### DATASET EXCERPT

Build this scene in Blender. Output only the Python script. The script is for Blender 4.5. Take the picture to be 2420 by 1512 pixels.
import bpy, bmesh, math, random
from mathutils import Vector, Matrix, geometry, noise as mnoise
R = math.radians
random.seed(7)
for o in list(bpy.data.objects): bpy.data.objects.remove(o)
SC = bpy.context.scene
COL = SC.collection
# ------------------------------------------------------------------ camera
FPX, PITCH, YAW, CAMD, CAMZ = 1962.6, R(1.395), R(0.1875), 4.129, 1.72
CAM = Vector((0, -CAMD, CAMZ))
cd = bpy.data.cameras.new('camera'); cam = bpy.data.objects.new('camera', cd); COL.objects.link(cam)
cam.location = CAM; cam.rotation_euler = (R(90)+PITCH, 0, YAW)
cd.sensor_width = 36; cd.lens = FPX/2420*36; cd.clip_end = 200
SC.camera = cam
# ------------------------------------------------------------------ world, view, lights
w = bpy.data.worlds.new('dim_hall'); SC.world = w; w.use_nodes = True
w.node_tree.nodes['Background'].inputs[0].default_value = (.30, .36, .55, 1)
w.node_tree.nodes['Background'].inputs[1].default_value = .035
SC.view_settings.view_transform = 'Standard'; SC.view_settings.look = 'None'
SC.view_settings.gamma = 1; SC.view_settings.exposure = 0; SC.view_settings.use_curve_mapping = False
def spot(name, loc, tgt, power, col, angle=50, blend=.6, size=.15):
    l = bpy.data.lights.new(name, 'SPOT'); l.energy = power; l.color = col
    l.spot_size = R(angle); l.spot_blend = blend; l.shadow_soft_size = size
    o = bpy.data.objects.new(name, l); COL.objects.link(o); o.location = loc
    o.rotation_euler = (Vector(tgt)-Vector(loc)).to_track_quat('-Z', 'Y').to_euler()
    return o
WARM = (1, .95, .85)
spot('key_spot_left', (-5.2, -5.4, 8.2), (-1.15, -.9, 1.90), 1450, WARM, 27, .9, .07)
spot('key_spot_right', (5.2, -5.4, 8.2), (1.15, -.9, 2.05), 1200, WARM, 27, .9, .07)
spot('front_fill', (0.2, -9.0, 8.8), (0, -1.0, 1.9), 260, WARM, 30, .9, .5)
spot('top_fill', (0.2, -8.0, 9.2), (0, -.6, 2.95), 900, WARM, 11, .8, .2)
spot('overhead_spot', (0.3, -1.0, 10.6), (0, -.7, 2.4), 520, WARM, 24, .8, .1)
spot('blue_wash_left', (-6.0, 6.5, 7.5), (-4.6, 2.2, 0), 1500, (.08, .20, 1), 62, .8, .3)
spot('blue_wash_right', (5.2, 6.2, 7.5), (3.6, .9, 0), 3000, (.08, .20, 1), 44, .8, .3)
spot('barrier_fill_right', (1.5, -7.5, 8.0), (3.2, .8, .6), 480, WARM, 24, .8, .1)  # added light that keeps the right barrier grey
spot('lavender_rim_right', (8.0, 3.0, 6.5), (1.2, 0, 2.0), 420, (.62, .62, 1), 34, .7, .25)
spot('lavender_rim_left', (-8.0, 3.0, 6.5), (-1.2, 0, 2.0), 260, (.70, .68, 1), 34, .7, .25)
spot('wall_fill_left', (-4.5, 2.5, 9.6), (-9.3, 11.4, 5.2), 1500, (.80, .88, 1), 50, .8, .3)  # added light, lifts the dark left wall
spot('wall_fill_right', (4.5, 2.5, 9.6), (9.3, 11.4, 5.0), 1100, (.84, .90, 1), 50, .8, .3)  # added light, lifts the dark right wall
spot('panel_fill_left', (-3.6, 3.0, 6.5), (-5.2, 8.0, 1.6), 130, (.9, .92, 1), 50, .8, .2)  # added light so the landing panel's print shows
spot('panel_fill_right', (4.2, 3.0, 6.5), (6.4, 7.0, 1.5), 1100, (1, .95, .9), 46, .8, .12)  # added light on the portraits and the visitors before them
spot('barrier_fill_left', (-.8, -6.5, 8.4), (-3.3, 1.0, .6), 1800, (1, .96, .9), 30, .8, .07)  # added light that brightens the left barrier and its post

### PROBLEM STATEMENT
Pick out all lines from the data above in which the word "scene" appears.

### ANSWER TO THIS EXERCISE
Build this scene in Blender. Output only the Python script. The script is for Blender 4.5. Take the picture to be 2420 by 1512 pixels.
SC = bpy.context.scene